BEGIN Raw data

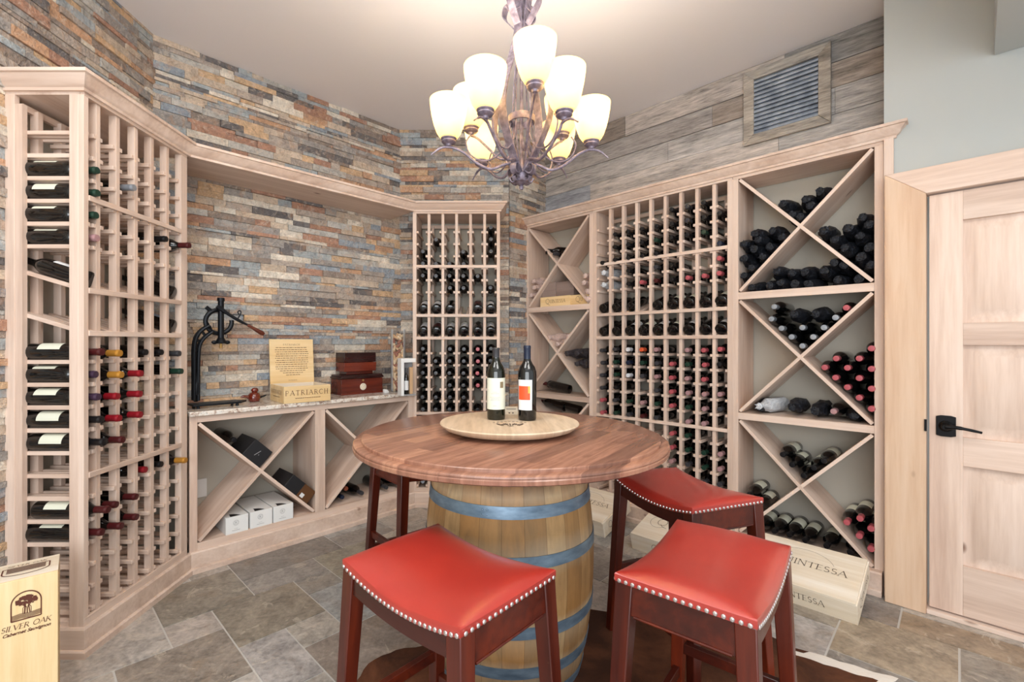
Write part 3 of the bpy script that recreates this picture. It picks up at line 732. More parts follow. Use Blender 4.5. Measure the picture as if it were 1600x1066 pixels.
# wide rack
cE = {}
def put(r, s):
    for tok in s.split():
        c, k = tok.split(':') if ':' in tok else (tok, 'black')
        cE[int(c), r] = dict(p='pink', w='white', o='orange', g='green', s='silver', r='rose', m='maroon', c='charcoal', black='black', n='navy')[k]
put(1, '6 7:c 8'); put(2, '2 3 4 5 6 7:c 8 9'); put(3, '2 3 4 5:g 6 7 8:g'); put(4, '1 2 3 4 5 9:n'); put(5, '3 5:c 6 9:p'); put(6, '3 4:p 5:m 6 7:p 8:p 9:p')
put(7, '1:c 2:c 3:w 4:o 5:r 7:r 8:p 9:p'); put(8, '1:c 2:g 3:n 4:g 5:c 6:p 7:g 8:p 9'); put(9, '1:c 2:g 3:w 4:c 5:r 6:p 7:r 8:p'); put(10, '1:c 2 5:c 6:p 7:r 8:r 9:r')
put(11, '1:p 2:c 3:g 4:r 5:g 6:p 7:g 8:r 9:c'); put(12, '1:p 2:g 3:c 4:m 5:c 7:r 8:r'); put(13, '6:p 7:g'); put(14, '6:p 7:g 8:g 9:r'); put(15, '6:r 7:c 8:g 9:r'); put(16, '7:r 8:c 9:c'); put(17, '8:c 9:c')
le = {(c, 1): dict(nm='unlabelled') for c in (1, 2, 3, 5, 8)}
for c in (6, 7, 9): le[c, 1] = dict(paper='paper_cream', nm='cream-labelled')
le[3, 1] = dict(nm='unlabelled', dy=.02)
for c in range(1, 10): le[c, 2] = dict(nm='unlabelled') if c in (1, 2, 8) else dict(paper='paper_white' if c % 2 else 'paper_cream', nm='pale-labelled')
fill(FE, upE, .7375, 1.7095, 'wide rack', 'bottles in the wide nine column rack', cE, le, .288-.0, (.0, .008), -.018)

# wrapped bottles: a bottle shape in crumpled tissue
def wrapped_mesh(mat, seed, length=.28, rad=.041, tail=True):
    rr = random.Random(seed); pr = [(.022, 0), (.036, .006), (rad, .03), (rad*1.02, .10), (rad, .17), (rad*.86, .195), (rad*.60, .225), (.021, .25), (.019, length-.012), (.021, length-.004), (.013, length)]
    mb = MB().lathe(pr, 18)
    for v in mb.v:
        k = 1+(noise.noise(Vector((v.x*38+seed, v.y*38, v.z*24)))*.34+noise.noise(Vector((v.x*90+seed, v.y*90, v.z*60)))*.10); v.x *= k; v.y *= k
        v.z += noise.noise(Vector((v.x*60, v.y*60+seed, v.z*30)))*.004
    if tail:
        n = len(mb.v)
        for a in range(5):
            an = a*1.26+seed; mb.v += [Vector((.012*math.cos(an), .012*math.sin(an), length-.004)), Vector((.012*math.cos(an+.9), .012*math.sin(an+.9), length-.004)), Vector((.022*math.cos(an+.4), .022*math.sin(an+.4), length+.012))]
            mb.face((n+3*a, n+3*a+1, n+3*a+2))
    return mb.mesh('wrapped_bottle_tissue', [mat])
WM = {m: [wrapped_mesh(m, i*3.1+1) for i in range(4)] for m in ('black_tissue', 'white_tissue', 'pink_tissue', 'grey_plastic')}
def wrapped(M4, mat, label, group, name='wrapped_bottle'):
    o = obj(name, R.choice(WM[mat])); tag(o, label, 'bottle', group); o.matrix_world = M4; return o
BIN = dict(t1='top bin of the case beside the door', t2='middle bin of the case beside the door', t3='bottom bin of the case beside the door')
def pile(pts, where, fn, s0=0):
    """number the pieces of a pile from the wide rack's side towards the door, higher piece first where they tie"""
    for i, p in enumerate(sorted(pts, key=lambda p: (p[0], p[1]))): fn(i+1, p, where)
def seq(i, n): return ORD[i] if i < 16 else 'last'
def pz(scale, x0, y0, L): return [(x0+a*scale, y0+b*scale) for a, b in L]
S1 = .2439
def blackwrap(comp):
    def f(i, p, where):
        x, z = FE.at(p[0], p[1], .03)
        y = .292
        wrapped(lie(FE, x, y, z, True, roll=R.uniform(0, 6), pitch=R.uniform(-.03, .03), yaw=R.uniform(-.04, .04)), 'black_tissue', f'black tissue wrapped bottle, {comp}, {seq(i, 0)} counting towards the door', 'black tissue wrapped bottles beside the door')
    return f
pile(pz(S1, 1140, 220, [(352, 405), (408, 478), (478, 372), (528, 425), (462, 488), (590, 322)]), '', blackwrap('upper wedge of the top bin'))
pile(pz(S1, 1140, 220, [(165, 592), (275, 575), (190, 640), (340, 625), (85, 662), (150, 700), (262, 688), (90, 755), (205, 750), (145, 812), (92, 872)]), '', blackwrap('inner side wedge of the top bin'))
pile(pz(S1, 1140, 220, [(605, 582), (672, 635), (755, 572), (850, 500), (893, 545), (845, 615), (898, 675), (755, 688), (838, 742), (898, 800)]), '', blackwrap('door side wedge of the top bin'))
pile(pz(S1, 1140, 220, [(155, 938), (250, 930), (300, 842), (335, 912), (390, 855), (425, 918), (485, 840), (520, 912), (600, 838), (690, 900), (742, 805), (825, 888), (680, 790)]), '', blackwrap('floor wedge of the top bin'))
S2 = .225
def bare(capc, comp, cat_desc, pitch=0, **kw):
    def f(i, p, where):
        x, z = FE.at(p[0], p[1], -.008)
        bottle(lie(FE, x, .292, z, True, roll=R.uniform(-.4, .4)), f'{cat_desc} bottle, {comp}, {seq(i, 0)} counting towards the door', capc, group='bare bottles in the case beside the door', **kw)
    return f
pile(pz(S2, 1140, 440, [(310, 175), (290, 260), (360, 325), (430, 385), (505, 320), (580, 385), (655, 320), (735, 250), (505, 448)]), '', bare('silver', 'upper wedge of the middle bin', 'silver-capped dark wine'))
pile(pz(S2, 1140, 440, [(810, 182)]), '', bare('pink', 'upper wedge of the middle bin', 'only pink-capped'))
pile(pz(S2, 1140, 440, [(452, 235), (612, 222)]), '', blackwrap('upper wedge of the middle bin'))
pile(pz(S2, 1140, 440, [(985, 465), (740, 535), (900, 535), (660, 597), (818, 600), (985, 607), (735, 668), (900, 672), (818, 735), (985, 745), (900, 808), (985, 885)]), '', bare('pink', 'door side wedge of the middle bin', 'pink-capped dark wine'))
pile(pz(S2, 1140, 440, [(200, 873), (430, 878), (600, 895), (850, 940)]), '', blackwrap('floor wedge of the middle bin'))
x, z = FE.at(1140+300*S2, 440+870*S2, .03)
wrapped(lie(FE, x, .27, z, True, yaw=-.25), 'white_tissue', 'only white tissue wrapped bottle in the middle bin beside the door', 'pale wrapped bottles')
pile(pz(S2, 1140, 440, [(722, 903)]), '', bare('rose', 'floor wedge of the middle bin', 'only unwrapped'))
pile(pz(S1, 1140, 640, [(340, 290), (400, 355), (475, 425), (540, 375), (605, 330)]), '', bare('black', 'upper wedge of the bottom bin', 'pale-labelled dark', paper='paper_cream'))
def baredeep(comp, desc, capc='black'):
    def f(i, p, where):
        x, z = FE.at(p[0], p[1], .07)
        bottle(lie(FE, x, .292, z, True, roll=R.uniform(-.3, .3)), f'{desc} bottle, {comp}, {seq(i, 0)} counting towards the door', capc, group='bare bottles in the case beside the door', paper='paper_cream')
    return f
pile(pz(S1, 1140, 640, [(150, 530), (210, 600), (130, 610)]), '', baredeep('inner side wedge of the bottom bin', 'pale-labelled dark'))
pile(pz(S1, 1140, 640, [(215, 735), (310, 758), (405, 782), (505, 815), (640, 850), (790, 890)]), '', baredeep('floor wedge of the bottom bin', 'cream-labelled dark'))
pile(pz(S1, 1140, 640, [(750, 725), (830, 812), (905, 765), (905, 895), (835, 700)]), '', bare('pink', 'door side wedge of the bottom bin', 'pink-capped cream-labelled', paper='paper_cream'))
# narrow case by the stone corner
S3 = 1/6.27
def atL(a, b, d=0., y0=330): return FE.at(815+a*S3, y0+b*S3, d)
for i, (a, b, cap, yw) in enumerate([(410, 370, 'black', .5), (385, 400, 'black', .35), (430, 420, 'charcoal', .2)]):
    x, z = atL(a, b+8, .10); wrap = lie(FE, x+.02, .285, z, True, yaw=-yw)
    bottle(wrap, f'dark bottle lying askew in the case by the stone corner, {ORD[i+1]} of the upper wedge', cap, group='bottles in the case by the stone corner')
for i, (a, b, d) in enumerate([(150, 690, .05), (140, 750, .03), (85, 825, .0)]):
    x, z = atL(a, b, d); wrapped(lie(FE, x, .28, z, True), 'pink_tissue', f'pink tissue wrapped bottle against the stone corner side, {ORD[i+1]} from the top', 'pink tissue wrapped bottles')
for i, (a, b, d) in enumerate([(640, 635, .03), (605, 700, .0), (645, 785, .0)]):
    x, z = atL(a, b, d); wrapped(lie(FE, x, .28, z, True), 'pink_tissue', f'pink tissue wrapped bottle in wedge beside the wide rack, {ORD[i+1]} from the top', 'pink tissue wrapped bottles')
for i, (a, b, d, yw) in enumerate([(530, 885, -.02, .5), (590, 868, .02, .3)]):
    x, z = atL(a, b, d); wrapped(lie(FE, x, .25, z, True, yaw=yw), 'pink_tissue', f'pink tissue wrapped bottle beside the lettered crate on the shelf, {ORD[i+1]} from crate', 'pink tissue wrapped bottles')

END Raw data

Required work
Repeat the listing above exactly from its first line to the line containing "fill(FE, upE, .7375, 1.7095, 'wide", both included, and omit the pictures.

Response to the exercise
Write part 3 of the bpy script that recreates this picture. It picks up at line 732. More parts follow. Use Blender 4.5. Measure the picture as if it were 1600x1066 pixels.
# wide rack
cE = {}
def put(r, s):
    for tok in s.split():
        c, k = tok.split(':') if ':' in tok else (tok, 'black')
        cE[int(c), r] = dict(p='pink', w='white', o='orange', g='green', s='silver', r='rose', m='maroon', c='charcoal', black='black', n='navy')[k]
put(1, '6 7:c 8'); put(2, '2 3 4 5 6 7:c 8 9'); put(3, '2 3 4 5:g 6 7 8:g'); put(4, '1 2 3 4 5 9:n'); put(5, '3 5:c 6 9:p'); put(6, '3 4:p 5:m 6 7:p 8:p 9:p')
put(7, '1:c 2:c 3:w 4:o 5:r 7:r 8:p 9:p'); put(8, '1:c 2:g 3:n 4:g 5:c 6:p 7:g 8:p 9'); put(9, '1:c 2:g 3:w 4:c 5:r 6:p 7:r 8:p'); put(10, '1:c 2 5:c 6:p 7:r 8:r 9:r')
put(11, '1:p 2:c 3:g 4:r 5:g 6:p 7:g 8:r 9:c'); put(12, '1:p 2:g 3:c 4:m 5:c 7:r 8:r'); put(13, '6:p 7:g'); put(14, '6:p 7:g 8:g 9:r'); put(15, '6:r 7:c 8:g 9:r'); put(16, '7:r 8:c 9:c'); put(17, '8:c 9:c')
le = {(c, 1): dict(nm='unlabelled') for c in (1, 2, 3, 5, 8)}
for c in (6, 7, 9): le[c, 1] = dict(paper='paper_cream', nm='cream-labelled')
le[3, 1] = dict(nm='unlabelled', dy=.02)
for c in range(1, 10): le[c, 2] = dict(nm='unlabelled') if c in (1, 2, 8) else dict(paper='paper_white' if c % 2 else 'paper_cream', nm='pale-labelled')
fill(FE, upE, .7375, 1.7095, 'wide rack', 'bottles in the wide nine column rack', cE, le, .288-.0, (.0, .008), -.018)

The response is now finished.